2018 Fiscal Year Research-status Report
Statistical physics for viscosity and diffusion of weak turbulence in electro-convection systems
Project/Area Number |
17K14593
|
Research Institution | Yamaguchi University |
Principal Investigator |
鳴海 孝之 山口大学, 大学院創成科学研究科, 講師 (50599644)
|
Project Period (FY) |
2017-04-01 – 2020-03-31
|
Keywords | 液晶電気対流 / 速い拡散 / 遅い拡散 / 乱流拡散 / Nikolaevskii乱流 / 粒子シミュレーション / Lagrange描像 / ブラウン運動 |
Outline of Annual Research Achievements |
これまでの乱流研究は発達乱流が主な対象であったが、近年、十分には発達していない乱流の工学的重要性が高まっている。 研究代表者は、そうした乱流の一種である「弱い乱流」について、非平衡統計力学の立場から理論的に研究してきた。

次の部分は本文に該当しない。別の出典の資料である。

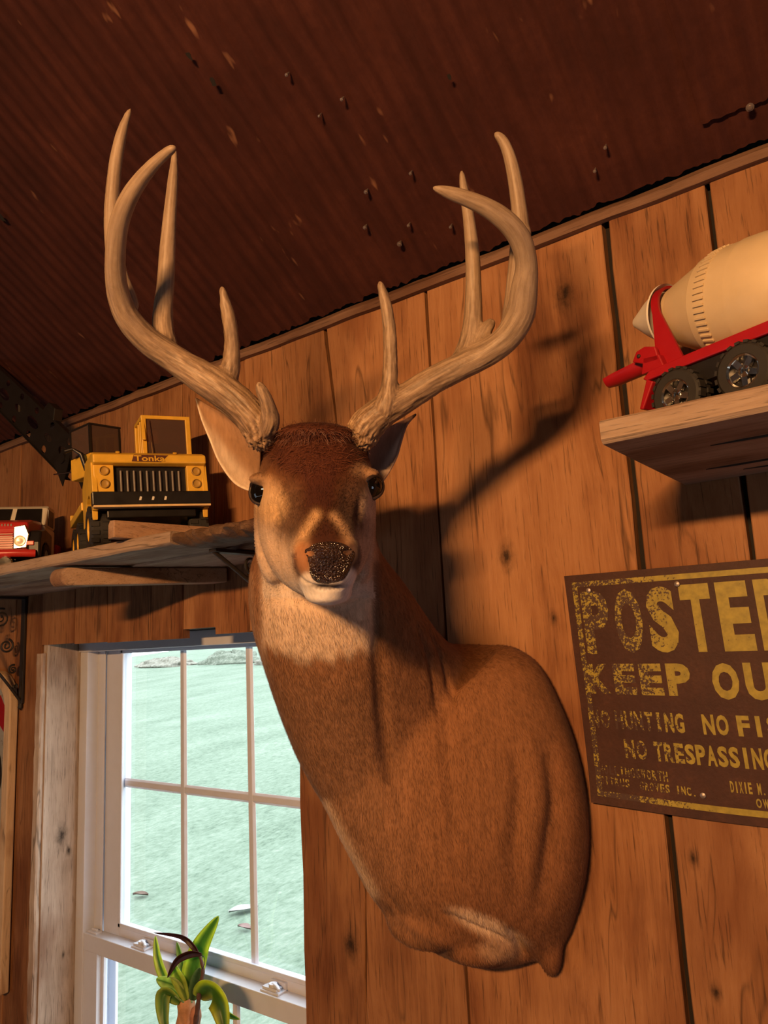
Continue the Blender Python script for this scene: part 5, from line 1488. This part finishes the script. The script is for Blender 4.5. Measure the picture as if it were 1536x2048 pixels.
def leaf(pts, hw, lime=(.62, .74, .12), green=(.12, .30, .06), stripe_=.42, fold=.35, name='leaf', twist=0, lab=None):
    cpts = catmull([PY(*q) for q in pts], 8); n = len(cpts); V_ = []; C_ = []; m_ = 9; s0 = 1.9/FPX
    for i, c in enumerate(cpts):
        t = i/(n-1); tan = cpts[min(i+1, n-1)]-cpts[max(i-1, 0)]; tan /= np.linalg.norm(tan)+1e-9
        sd = np.cross(tan, AX[2]+.3*AX[0]*twist); sd /= np.linalg.norm(sd)+1e-9; nr = np.cross(sd, tan)
        w_ = hw*s0*(math.sin(math.pi*min(1, t**.85*.93+.06))**.75)
        for j in range(m_):
            u = j/(m_-1)*2-1; V_.append(c+sd*u*w_-nr*abs(u)*w_*fold*(1 if nr @ AX[2] > 0 else -1)-O_)
            k = max(0, min(1, (abs(u)-stripe_)/.22)); q = .85+.3*noise.noise((u*3, t*9, hw)); C_.append([(green[z]*(1-k)+lime[z]*k)*q for z in range(3)])
    F_ = [(i*m_+j, i*m_+j+1, (i+1)*m_+j+1, (i+1)*m_+j) for i in range(n-1) for j in range(m_-1)]
    o_ = make_obj(name, V_, F_, LM, pl); set_attr(o_, 'lc', np.array(C_)); so = o_.modifiers.new('t', 'SOLIDIFY'); so.thickness = .0012
    if lab: o_['label'] = lab
    return o_
leaf([(383,1990,.05),(386,1950,.05),(402,1890,.06),(437,1832,.075)], 21)
leaf([(352,1990,.04),(330,1955,.03),(316,1915,.03),(311,1872,.035)], 10, stripe_=.3)
leaf([(366,1992,.03),(350,1972,.02),(333,1964,.01),(313,1958,.0)], 17, lime=(.58,.72,.22), stripe_=.1)
leaf([(374,2000,.03),(362,1965,.025),(352,1945,.02),(346,1925,.02)], 13, green=(.20, .36, .05), stripe_=.3)
leaf([(368,1960,.07),(362,1920,.075),(354,1884,.08)], 7, lime=(.36,.55,.2), stripe_=.5)
leaf([(398,1992,.03),(420,1975,.0),(440,2005,-.02),(452,2075,-.03)], 23, lime=(.58,.60,.05), green=(.10,.22,.03))
leaf([(400,1990,.04),(432,1985,.03),(452,2022,.02),(480,2038,.02)], 9, lime=(.56,.62,.08))
leaf([(360,2005,.02),(330,1985,.0),(328,2030,-.01),(338,2085,-.02)], 14, lime=(.52,.64,.12))
leaf([(380,2005,.05),(385,1965,.05),(372,1925,.055)], 12, lime=(.40,.62,.13), green=(.10, .24, .06))
leaf([(385,2000,.04),(394,1960,.045),(400,1935,.05)], 12, lime=(.16, .30, .10), green=(.06, .14, .05))
for (pts, hw, lab) in (([(398,1912,.03),(388,1893,.03),(362,1872,.02),(308,1865,.015)], 5.5, 'dead brown leaf arching to the left'), ([(404,1907,.025),(382,1906,.02),(355,1920,.01),(335,1955,.0)], 7, 'dead brown leaf hanging down')):
    leaf(pts, hw, lime=(.11, .035, .03), green=(.06, .02, .018), fold=.6, name='dead_leaf', lab=lab)
mb = MB(); pts = catmull([PY(*q) for q in ((399,1908,.03),(406,1940,.025),(400,1975,.02),(396,2010,.02),(390,2060,.025),(388,2110,.03))], 8)
mb.tube([Vector(p)-O_ for p in pts], [(.0035+.0035*k/len(pts))*(1+.12*math.sin(k*1.6)) for k in range(len(pts))], 10); mb.build('dead_stalk', plain('dead_stalk', (.10, .045, .03), .8, wear=.4, wscale=120), pl, smooth=60)
mb = MB(); pts = catmull([PY(*q) for q in ((398,1910,.025),(408,1914,.02),(409,1928,.02),(404,1938,.02))], 6); mb.tube([Vector(p)-O_ for p in pts], .0009, 6); mb.build('tendril', M['iron'], pl)
for (a, b2) in (((368,2005,.03),(345,1985,.02)), ((372,2008,.03),(350,1992,.01)), ((384,2005,.04),(376,1985,.045))):
    mb = MB(); mb.tube([Vector(PY(*a))-O_, Vector(PY(*b2))-O_], .0022, 8); mb.build('leaf_stem', plain('stem_green', (.16, .27, .10), .5), pl, smooth=60)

平成30年度は、弱い乱流に駆動される拡散について調べるため、種々の弱い乱流をLagrange描像で研究した。テーマは平成29年度に引き続いて、(1-A) 液晶電気対流系で見られる弱い乱流の実験結果の解析と、(1-B) Nikolaevskii乱流の数値シミュレーションに大きく分けられる。 (1-A) 液晶電気対流系での弱い乱流について、大規模な制御変数領域で粒子位置の測定が共同研究者により進められており、研究代表者は得られた実験結果を非平衡統計力学の観点から解析した。実験としては、弱い乱流に混入した蛍光粒子の運動を追跡しており、研究代表者も参画して行った先行研究ではこの手法により弱い乱流に関係する対流構造を調べていた。平成29年度ではある弱い乱流で劣拡散現象を見出していたが、今回、この研究を深化させることで、時間スケールごとに遅い拡散現象と速い拡散現象の両方を見出した。これにより、弱い乱流の性質を、広い時間スケールについて明らかにすることができた。 (1-B) 弱い乱流による粒子拡散を理論モデルから理解するために、1次元Nikolaevskii乱流中の粒子の拡散を研究した。分子動力学シミュレーションにより乱流中の粒子運動を再現し、粒子位置の時間発展にNikolaevskii乱流の情報を時々刻々反映させた。得られたシミュレーション結果を解析したところ、中間時間領域で速い拡散現象が見出された。この現象を説明するための理論モデルを考案し解析することにより,非局所相互作用の存在が示された。
|
Current Status of Research Progress |
Current Status of Research Progress
3: Progress in research has been slightly delayed.
Reason
1年目は研究代表者の異動に伴って研究環境が大きく変化したことで、当初予定していた計画通りには進まなかった。2年目は、本来1年目で行おうとしていた研究内容を進めたが、シミュレーション結果の解析にやや手間取ったため当初の予定ほどは進まなかった。ただし、問題はすでに解決したので、最終年度である3年目に遅れを取り戻し、研究目標の達成を目指す。
|
Strategy for Future Research Activity |
平成31年度は、最終年度として平成29年度と平成30年度に行った研究(特にテーマ(1ーB))の総括的な研究を進める。そのために昨年度に占有的に使用できる計算機環境を整えたので、多くの計算結果を取得・解析し,研究目的の達成に向けて研究を進める。また、実験研究を行なっている共同研究者との綿密な意思疎通は引き続き重要なので、折を見て議論する機会を設ける。
|
Causes of Carryover |
次年度使用額は当該年度予算の5%未満であり,緊急的に使用できるように残しておいた分を使わなかったことで生じた. この分は今年度予算と合わせて,研究総括のための物品費として用いる予定としている.